3.19 In October 2014, the Office of the Comptroller of the Currency, the Board of Governors of the Federal Reserve System, the FDIC, the SEC, the Federal Housing Finance Agency, and the U.S. Department of Housing and Urban Development issued the joint final rule Credit Risk Retention to implement the credit risk retention requirements of Section 15G of the 1934 Act, as added by Section 941 of the Dodd-Frank Act. Section 15G generally requires the securitizer of asset-backed securities to retain not less than 5 percent of the credit risk of the assets collateralizing the asset-backed securities. Section 15G includes a variety of exemptions for these requirements, including an exemption for asset-backed securities that are collateralized exclusively by residential mortgages that qualify as qualified residential mortgages. The final rule became effective February 23, 2015.

3.20 In connection with making amendments to its "safe harbor" rule that were necessary due to the implementation of FASB Statement No. 166, Accounting for Transfers of Financial Assets, an amendment of FASB Statement No. 140 (codified in FASB Accounting Standards Codification [ASC] 860, Transfers and Servicing), and FASB Statement No. 167, Amendments to FASB Interpretation No. 46(R) (codified in FASB ASC 810, Consolidation), the FDIC included a condition to qualify for the safe harbor that, among other conditions, sponsors must retain an economic interest of no less than 5 percent of the credit risk of the financial assets underlying a securitization until the joint interagency regulations that are required to be adopted under the Dodd-Frank Act become effective.
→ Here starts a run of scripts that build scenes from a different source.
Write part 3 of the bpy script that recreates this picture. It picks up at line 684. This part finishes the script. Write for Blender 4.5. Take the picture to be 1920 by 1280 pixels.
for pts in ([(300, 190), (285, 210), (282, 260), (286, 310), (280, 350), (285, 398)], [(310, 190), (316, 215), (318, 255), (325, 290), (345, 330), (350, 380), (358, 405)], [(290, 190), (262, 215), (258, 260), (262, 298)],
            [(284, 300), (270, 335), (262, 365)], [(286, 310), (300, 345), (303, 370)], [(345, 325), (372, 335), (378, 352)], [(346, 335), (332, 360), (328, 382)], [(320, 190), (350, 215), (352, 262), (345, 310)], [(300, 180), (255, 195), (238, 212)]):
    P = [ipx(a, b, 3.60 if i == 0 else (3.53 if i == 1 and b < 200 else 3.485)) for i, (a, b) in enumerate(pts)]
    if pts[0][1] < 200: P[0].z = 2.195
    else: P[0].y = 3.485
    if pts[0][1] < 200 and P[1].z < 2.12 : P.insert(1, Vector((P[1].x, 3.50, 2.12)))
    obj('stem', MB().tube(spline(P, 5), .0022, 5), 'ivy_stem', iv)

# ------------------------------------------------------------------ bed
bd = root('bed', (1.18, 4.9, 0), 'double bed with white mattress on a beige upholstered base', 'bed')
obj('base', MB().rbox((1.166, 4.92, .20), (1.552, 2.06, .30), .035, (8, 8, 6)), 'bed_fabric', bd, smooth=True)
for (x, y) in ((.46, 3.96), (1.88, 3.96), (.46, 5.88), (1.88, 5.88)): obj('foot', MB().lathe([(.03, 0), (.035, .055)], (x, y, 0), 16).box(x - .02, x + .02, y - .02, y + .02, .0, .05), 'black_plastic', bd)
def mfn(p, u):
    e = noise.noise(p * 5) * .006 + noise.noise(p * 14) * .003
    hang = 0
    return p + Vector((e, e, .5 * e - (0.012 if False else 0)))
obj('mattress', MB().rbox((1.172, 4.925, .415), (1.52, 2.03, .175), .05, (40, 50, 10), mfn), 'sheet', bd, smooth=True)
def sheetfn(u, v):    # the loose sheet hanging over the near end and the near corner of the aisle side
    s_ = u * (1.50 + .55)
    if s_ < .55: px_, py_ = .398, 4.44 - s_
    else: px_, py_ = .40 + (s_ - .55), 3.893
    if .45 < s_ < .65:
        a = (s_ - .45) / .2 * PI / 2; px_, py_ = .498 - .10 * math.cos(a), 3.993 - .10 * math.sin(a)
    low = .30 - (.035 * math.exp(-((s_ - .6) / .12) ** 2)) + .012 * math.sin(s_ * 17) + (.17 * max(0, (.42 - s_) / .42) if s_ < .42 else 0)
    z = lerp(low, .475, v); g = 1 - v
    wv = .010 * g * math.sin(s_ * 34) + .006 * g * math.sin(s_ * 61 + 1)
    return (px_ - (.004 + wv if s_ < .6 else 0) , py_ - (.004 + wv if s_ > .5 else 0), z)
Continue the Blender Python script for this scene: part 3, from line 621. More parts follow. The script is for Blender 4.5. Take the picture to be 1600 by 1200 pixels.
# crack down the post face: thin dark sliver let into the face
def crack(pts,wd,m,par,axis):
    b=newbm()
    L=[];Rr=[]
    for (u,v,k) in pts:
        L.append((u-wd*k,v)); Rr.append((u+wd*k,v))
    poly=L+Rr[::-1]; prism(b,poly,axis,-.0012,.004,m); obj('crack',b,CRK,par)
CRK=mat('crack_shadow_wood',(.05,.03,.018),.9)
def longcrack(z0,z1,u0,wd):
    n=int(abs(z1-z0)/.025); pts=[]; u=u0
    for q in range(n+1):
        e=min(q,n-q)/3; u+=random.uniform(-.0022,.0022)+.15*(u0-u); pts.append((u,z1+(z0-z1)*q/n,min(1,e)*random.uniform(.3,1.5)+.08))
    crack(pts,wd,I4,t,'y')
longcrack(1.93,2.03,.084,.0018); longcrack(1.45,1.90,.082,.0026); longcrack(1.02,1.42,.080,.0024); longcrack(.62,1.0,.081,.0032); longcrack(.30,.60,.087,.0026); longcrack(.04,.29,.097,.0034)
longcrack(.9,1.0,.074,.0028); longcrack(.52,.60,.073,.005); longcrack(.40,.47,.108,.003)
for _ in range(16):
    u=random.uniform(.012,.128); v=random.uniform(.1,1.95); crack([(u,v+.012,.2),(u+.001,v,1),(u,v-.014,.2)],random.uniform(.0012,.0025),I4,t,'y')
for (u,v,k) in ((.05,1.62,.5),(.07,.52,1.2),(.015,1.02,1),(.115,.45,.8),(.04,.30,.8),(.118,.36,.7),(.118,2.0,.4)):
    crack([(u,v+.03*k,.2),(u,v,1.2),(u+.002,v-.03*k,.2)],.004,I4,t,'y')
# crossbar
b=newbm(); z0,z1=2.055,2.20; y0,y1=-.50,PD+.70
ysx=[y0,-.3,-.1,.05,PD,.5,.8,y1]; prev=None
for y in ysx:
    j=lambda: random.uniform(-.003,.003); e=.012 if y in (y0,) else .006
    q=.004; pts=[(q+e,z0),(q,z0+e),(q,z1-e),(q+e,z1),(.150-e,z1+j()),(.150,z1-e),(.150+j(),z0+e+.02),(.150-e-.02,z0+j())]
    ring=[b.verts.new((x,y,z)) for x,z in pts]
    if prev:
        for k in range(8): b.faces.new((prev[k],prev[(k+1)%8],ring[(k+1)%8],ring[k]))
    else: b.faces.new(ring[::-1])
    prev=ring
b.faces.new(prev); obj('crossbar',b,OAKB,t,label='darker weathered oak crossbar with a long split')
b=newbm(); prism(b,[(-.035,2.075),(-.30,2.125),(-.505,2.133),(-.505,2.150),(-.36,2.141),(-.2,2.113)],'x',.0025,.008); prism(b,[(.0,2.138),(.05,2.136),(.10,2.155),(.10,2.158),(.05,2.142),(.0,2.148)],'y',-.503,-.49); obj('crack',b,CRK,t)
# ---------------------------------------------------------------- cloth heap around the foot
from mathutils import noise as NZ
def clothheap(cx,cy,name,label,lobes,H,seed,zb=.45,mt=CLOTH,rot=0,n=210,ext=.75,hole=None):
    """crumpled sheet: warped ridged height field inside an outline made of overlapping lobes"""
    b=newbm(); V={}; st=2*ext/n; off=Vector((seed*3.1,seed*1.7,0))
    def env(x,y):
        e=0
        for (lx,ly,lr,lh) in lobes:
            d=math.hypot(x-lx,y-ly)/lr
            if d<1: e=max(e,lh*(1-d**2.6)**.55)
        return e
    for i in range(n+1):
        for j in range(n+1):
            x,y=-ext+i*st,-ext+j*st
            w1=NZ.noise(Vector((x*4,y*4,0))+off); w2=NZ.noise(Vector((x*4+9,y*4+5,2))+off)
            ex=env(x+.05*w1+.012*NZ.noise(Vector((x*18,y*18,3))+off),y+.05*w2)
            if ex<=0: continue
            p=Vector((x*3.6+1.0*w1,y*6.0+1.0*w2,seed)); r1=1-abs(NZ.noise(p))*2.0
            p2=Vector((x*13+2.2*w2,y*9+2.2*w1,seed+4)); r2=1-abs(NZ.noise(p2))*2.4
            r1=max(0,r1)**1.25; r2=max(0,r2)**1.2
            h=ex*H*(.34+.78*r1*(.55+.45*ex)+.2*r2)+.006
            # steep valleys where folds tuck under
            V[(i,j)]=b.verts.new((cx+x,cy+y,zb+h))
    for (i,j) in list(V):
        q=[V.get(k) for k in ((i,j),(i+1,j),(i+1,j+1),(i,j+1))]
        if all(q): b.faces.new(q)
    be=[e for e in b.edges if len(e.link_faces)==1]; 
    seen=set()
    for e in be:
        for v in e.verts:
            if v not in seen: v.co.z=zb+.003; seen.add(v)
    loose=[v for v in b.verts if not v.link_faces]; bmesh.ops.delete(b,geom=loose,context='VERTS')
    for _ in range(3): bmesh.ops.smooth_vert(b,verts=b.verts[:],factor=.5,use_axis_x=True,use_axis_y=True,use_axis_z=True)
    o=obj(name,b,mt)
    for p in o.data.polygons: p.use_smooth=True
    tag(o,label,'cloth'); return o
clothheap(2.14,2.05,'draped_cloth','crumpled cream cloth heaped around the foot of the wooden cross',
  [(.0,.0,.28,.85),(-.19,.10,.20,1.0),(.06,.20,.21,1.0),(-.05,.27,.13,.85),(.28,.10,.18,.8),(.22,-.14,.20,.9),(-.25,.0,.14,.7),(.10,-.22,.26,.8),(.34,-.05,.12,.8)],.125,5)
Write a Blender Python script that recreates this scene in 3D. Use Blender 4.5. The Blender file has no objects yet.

The sponsor is not permitted to hedge the credit risk of the retained interest but may hedge certain other risks (such as interest rate and currency). Other conditions are also necessary to qualify for the safe harbor. The rule grandfathers the previous safe harbor rule for transfers of financial assets on or prior to December 31, 2010. For further information on the FDIC's safe harbor rule, readers are encouraged to access the September 27, 2010, board minutes from the “FDIC Board Meetings” page on the FDIC website.